Aujourd’hui, on en voit un peu plus, si on fouille. Il y a un an, la productrice britannique trans SOPHIE faisait paraître Oil of Every Pearl’s Un-Insides. En plus de me donner des frissons d’euphorie de genre à chaque écoute, l’album s’est mérité une nomination aux Grammy Awards. Puis cette année, c’était au tour de Girlpool de faire paraître un nouvel album. Comme pour Laura et Against Me!, le groupe avait fait paraître quelques projets avant que Cleo Tucker, l’un des deux membres principaux du groupe, commence sa transition. Sa voix nouvellement grave complète drôlement bien celle de sa meilleure amie Harmonie Tividad, d’ailleurs. J’ai pu le ressentir tant sur What Chaos Is Imaginary qu’en concert à Montréal en avril dernier. Mon collègue Guillaume Mansour en a même déniché cinq autres pour une chronique parue plus tôt cette année.
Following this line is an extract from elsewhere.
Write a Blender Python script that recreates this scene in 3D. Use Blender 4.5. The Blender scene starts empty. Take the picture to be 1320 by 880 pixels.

Et c’est en ayant le plus de modèles possible que le concept même d’une personne trans deviendra moins excentrique et mieux compris. Que les gens n’auront plus peur. Que le public sera plus éduqué sur le sujet et moins pris de court lorsqu’un proche se révélera sous son vrai jour. Je rêve peut-être, mais c’est aussi comme ça que les politiciens seront moins ignorants et plus en mesure de protéger — ou du moins d’arrêter de discriminer — les personnes trans. Ou que les citoyens seront plus enclins à voter pour des élus sensibles aux réalités LGBTQ2IAP+.
Mais pour se rendre jusque-là, il faut un point de départ. Pour moi, c’était Laura Jane Grace.